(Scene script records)
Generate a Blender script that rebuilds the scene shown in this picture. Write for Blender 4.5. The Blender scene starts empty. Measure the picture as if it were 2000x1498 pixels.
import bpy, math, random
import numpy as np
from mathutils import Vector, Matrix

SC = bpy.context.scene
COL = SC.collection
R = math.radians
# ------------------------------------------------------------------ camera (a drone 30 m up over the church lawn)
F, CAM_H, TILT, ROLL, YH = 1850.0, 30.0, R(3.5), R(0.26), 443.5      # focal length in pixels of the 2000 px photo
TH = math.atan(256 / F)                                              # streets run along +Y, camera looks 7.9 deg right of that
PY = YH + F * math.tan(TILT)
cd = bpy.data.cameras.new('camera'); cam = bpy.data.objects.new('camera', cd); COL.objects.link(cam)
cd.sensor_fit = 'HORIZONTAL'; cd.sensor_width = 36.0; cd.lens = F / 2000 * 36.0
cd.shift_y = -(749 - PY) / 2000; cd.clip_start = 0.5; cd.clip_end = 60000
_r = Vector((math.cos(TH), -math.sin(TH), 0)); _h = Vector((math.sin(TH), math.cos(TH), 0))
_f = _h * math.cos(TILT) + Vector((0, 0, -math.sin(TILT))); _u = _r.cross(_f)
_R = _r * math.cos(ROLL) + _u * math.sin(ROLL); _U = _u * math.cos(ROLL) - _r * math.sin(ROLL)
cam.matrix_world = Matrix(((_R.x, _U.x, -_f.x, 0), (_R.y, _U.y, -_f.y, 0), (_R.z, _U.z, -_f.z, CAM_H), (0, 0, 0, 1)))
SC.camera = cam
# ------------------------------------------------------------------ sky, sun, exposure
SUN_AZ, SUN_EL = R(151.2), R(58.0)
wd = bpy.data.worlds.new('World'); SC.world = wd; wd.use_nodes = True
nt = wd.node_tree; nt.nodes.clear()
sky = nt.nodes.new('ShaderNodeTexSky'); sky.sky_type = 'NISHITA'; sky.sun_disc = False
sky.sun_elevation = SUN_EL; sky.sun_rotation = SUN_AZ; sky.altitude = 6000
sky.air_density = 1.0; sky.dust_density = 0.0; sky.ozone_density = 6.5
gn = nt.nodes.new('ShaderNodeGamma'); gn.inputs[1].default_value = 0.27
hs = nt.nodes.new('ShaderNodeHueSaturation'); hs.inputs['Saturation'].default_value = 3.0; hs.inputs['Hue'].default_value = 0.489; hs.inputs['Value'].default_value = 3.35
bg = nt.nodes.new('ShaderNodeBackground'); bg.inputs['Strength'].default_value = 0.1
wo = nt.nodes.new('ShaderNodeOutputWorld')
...
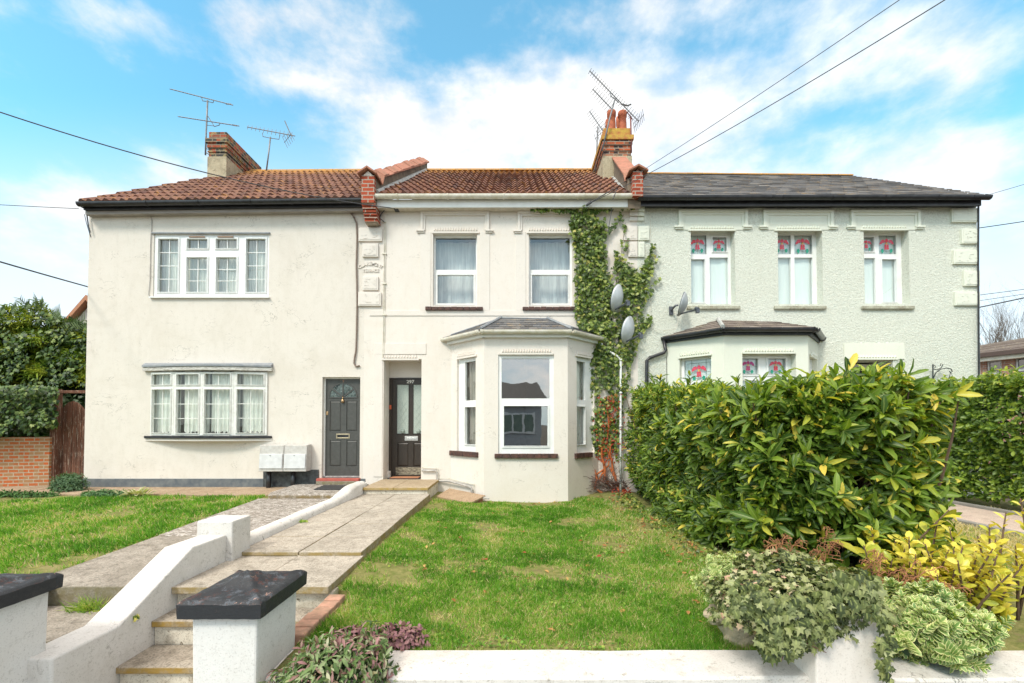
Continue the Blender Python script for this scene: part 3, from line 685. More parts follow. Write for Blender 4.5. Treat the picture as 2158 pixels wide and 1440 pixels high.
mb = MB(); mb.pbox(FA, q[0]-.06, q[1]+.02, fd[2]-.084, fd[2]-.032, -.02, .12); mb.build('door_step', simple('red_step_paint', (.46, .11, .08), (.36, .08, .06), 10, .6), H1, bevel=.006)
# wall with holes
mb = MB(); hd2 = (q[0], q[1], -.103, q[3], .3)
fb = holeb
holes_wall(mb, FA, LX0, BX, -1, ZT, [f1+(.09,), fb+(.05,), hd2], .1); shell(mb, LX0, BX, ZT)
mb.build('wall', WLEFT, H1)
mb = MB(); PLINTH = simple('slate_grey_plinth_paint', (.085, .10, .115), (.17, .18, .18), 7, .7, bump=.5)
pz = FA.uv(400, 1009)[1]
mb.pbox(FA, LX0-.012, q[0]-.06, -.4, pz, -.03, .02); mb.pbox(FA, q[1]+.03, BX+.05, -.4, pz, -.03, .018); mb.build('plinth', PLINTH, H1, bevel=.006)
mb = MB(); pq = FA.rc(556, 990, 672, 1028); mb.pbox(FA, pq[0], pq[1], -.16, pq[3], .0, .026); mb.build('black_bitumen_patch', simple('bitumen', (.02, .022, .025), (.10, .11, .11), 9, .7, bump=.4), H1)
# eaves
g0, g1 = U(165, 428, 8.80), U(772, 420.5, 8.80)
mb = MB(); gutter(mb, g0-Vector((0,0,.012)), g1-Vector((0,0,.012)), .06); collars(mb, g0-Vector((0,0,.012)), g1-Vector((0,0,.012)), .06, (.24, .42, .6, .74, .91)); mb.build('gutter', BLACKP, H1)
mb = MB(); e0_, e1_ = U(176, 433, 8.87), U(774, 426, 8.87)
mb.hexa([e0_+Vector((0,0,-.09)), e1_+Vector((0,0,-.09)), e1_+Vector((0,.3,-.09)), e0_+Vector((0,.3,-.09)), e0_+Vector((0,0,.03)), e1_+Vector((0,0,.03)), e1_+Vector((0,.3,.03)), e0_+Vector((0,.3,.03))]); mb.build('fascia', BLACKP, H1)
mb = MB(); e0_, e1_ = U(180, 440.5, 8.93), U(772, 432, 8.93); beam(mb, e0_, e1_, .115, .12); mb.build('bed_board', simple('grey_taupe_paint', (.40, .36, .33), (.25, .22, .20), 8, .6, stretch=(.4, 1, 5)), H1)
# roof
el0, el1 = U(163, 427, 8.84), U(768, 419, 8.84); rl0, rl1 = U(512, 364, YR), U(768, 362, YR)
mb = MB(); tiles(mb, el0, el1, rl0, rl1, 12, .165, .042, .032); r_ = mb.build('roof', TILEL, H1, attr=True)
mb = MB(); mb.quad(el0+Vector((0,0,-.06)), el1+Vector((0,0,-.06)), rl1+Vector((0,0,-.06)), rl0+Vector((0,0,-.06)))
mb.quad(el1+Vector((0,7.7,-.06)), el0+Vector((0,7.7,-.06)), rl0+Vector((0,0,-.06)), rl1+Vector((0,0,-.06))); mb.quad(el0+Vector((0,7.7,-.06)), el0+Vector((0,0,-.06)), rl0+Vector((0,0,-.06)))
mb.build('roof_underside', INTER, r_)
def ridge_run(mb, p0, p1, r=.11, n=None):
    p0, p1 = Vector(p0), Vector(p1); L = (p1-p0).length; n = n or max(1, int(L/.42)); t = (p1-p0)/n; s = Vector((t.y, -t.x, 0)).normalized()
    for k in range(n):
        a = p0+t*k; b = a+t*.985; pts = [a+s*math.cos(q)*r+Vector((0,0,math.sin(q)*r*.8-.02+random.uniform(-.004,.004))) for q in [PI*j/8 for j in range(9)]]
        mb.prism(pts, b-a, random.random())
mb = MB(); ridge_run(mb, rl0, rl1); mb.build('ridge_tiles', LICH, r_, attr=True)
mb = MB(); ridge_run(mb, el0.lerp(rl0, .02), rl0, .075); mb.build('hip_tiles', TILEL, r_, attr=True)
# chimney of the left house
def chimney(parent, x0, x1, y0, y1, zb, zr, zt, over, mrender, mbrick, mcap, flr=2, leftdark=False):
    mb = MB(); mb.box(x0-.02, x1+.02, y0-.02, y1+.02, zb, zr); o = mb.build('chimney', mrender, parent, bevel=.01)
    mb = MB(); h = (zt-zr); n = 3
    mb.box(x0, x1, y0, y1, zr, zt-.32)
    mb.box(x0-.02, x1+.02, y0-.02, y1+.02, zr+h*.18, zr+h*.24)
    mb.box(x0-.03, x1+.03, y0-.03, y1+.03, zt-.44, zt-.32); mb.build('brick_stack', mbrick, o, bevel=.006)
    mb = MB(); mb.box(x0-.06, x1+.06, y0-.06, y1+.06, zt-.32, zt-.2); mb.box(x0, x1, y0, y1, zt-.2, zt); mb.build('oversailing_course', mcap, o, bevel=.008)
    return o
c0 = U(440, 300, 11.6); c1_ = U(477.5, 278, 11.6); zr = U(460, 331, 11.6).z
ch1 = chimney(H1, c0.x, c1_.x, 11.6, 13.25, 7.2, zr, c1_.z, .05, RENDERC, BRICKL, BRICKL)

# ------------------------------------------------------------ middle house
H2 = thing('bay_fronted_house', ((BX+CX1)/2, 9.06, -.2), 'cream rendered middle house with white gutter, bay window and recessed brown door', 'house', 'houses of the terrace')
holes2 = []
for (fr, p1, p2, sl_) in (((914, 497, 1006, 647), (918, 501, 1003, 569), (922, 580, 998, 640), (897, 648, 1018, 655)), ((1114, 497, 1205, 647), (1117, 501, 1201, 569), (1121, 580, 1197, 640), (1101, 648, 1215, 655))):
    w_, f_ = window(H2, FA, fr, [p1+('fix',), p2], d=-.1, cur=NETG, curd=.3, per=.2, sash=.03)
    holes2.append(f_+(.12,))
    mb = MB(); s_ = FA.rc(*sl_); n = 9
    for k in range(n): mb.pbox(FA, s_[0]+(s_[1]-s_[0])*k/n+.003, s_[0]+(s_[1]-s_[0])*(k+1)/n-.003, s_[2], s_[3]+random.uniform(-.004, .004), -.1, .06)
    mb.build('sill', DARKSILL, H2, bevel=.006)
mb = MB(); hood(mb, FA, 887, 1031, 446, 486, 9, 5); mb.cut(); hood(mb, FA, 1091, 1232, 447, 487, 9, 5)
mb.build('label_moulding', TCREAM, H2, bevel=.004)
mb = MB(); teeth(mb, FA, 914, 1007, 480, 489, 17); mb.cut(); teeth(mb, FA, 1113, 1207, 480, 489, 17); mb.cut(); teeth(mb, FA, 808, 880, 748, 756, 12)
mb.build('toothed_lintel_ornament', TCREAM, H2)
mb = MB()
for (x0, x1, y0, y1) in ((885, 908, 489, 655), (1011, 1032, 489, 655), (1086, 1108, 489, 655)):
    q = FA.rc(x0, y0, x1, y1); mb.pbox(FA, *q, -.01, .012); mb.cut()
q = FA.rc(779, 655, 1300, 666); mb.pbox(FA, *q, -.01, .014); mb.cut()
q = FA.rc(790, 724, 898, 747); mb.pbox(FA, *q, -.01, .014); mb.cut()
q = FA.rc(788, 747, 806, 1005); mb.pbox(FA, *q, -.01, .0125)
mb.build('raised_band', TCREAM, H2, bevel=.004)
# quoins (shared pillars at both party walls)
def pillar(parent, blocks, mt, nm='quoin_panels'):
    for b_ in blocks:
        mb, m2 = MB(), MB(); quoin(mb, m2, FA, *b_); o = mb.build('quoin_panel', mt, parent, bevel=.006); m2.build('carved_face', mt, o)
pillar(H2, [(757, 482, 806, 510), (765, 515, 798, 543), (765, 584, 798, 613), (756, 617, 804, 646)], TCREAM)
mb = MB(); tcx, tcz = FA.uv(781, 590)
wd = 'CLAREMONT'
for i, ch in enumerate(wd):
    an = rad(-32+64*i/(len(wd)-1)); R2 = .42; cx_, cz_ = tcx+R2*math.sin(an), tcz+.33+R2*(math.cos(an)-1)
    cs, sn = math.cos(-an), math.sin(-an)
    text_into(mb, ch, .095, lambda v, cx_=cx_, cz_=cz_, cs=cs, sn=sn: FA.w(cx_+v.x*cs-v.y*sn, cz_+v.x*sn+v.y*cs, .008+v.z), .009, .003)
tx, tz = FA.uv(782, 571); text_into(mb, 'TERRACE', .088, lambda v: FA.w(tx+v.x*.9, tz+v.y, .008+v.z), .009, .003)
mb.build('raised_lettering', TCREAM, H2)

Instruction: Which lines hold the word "picture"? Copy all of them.

Result of the task:
Generate a Blender script that rebuilds the scene shown in this picture. Write for Blender 4.5. The Blender scene starts empty. Measure the picture as if it were 2000x1498 pixels.
Continue the Blender Python script for this scene: part 3, from line 685. More parts follow. Write for Blender 4.5. Treat the picture as 2158 pixels wide and 1440 pixels high.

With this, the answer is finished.